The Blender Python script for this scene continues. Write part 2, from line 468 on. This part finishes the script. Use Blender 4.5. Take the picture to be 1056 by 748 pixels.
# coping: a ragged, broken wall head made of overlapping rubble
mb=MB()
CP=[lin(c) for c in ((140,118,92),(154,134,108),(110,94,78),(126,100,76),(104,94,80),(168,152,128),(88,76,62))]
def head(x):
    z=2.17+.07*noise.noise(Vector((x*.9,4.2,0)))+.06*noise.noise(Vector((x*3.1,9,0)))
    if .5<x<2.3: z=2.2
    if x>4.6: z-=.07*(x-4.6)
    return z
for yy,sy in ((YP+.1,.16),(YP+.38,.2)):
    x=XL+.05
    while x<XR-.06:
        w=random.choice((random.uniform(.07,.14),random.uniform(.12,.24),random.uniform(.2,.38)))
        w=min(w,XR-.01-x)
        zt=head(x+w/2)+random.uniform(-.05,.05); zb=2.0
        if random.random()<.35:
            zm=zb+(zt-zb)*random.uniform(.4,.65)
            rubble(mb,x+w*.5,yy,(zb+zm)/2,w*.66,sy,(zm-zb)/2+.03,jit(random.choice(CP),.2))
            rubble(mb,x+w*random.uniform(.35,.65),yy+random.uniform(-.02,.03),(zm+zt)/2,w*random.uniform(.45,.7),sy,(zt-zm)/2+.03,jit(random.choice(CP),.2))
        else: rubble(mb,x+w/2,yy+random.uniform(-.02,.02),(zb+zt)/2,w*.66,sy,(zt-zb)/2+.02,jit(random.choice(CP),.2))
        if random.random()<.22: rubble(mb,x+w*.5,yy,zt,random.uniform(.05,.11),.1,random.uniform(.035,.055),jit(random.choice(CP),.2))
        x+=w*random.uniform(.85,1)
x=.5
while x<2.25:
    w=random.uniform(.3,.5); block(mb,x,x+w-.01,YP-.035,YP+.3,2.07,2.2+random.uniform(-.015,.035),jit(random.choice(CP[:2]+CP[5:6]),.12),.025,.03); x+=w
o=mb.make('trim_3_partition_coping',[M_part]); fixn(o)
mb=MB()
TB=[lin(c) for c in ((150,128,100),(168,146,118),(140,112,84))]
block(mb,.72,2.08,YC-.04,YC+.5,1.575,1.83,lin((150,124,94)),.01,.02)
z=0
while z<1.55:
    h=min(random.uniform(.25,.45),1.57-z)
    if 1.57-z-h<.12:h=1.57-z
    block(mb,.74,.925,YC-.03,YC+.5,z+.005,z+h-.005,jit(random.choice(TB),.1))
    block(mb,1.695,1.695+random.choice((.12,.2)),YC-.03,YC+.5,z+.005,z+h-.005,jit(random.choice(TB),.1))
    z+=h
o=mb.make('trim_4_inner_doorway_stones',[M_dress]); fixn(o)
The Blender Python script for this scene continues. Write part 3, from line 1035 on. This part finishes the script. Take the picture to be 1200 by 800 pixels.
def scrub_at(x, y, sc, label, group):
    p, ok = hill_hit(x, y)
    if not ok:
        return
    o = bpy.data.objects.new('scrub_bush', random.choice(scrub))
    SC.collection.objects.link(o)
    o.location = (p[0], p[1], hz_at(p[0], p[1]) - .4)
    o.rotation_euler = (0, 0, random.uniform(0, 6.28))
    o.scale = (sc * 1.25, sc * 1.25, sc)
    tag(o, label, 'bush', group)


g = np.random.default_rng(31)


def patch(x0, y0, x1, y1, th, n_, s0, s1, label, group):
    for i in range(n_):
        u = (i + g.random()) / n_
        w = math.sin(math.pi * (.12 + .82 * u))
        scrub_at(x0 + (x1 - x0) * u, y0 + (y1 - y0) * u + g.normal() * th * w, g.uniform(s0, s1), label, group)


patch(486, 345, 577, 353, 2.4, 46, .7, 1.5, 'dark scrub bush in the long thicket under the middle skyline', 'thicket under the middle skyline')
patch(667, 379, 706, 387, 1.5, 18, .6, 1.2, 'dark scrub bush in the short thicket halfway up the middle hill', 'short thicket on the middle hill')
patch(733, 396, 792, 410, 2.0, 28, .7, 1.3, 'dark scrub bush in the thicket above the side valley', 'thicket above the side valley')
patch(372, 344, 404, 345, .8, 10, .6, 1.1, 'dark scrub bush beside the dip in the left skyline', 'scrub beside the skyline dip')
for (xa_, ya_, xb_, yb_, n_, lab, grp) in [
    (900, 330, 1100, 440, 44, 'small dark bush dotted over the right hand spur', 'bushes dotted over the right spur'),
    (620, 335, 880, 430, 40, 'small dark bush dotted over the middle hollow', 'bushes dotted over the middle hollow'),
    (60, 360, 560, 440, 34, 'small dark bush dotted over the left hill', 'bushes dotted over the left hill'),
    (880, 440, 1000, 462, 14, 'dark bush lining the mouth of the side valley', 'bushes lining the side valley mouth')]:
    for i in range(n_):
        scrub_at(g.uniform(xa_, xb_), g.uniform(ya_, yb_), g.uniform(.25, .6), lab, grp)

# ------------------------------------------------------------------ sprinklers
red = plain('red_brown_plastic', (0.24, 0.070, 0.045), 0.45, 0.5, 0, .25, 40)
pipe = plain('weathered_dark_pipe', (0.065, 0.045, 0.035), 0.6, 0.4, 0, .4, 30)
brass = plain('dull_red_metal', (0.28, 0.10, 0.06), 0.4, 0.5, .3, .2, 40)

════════

» Given request:
Your task is to give again the lines from the one containing "by 800 pixels." to the one containing "g = np.random.default_rng(31)", both lines included, exactly and without anything added.

» Solution:
The Blender Python script for this scene continues. Write part 3, from line 1035 on. This part finishes the script. Take the picture to be 1200 by 800 pixels.
def scrub_at(x, y, sc, label, group):
    p, ok = hill_hit(x, y)
    if not ok:
        return
    o = bpy.data.objects.new('scrub_bush', random.choice(scrub))
    SC.collection.objects.link(o)
    o.location = (p[0], p[1], hz_at(p[0], p[1]) - .4)
    o.rotation_euler = (0, 0, random.uniform(0, 6.28))
    o.scale = (sc * 1.25, sc * 1.25, sc)
    tag(o, label, 'bush', group)


g = np.random.default_rng(31)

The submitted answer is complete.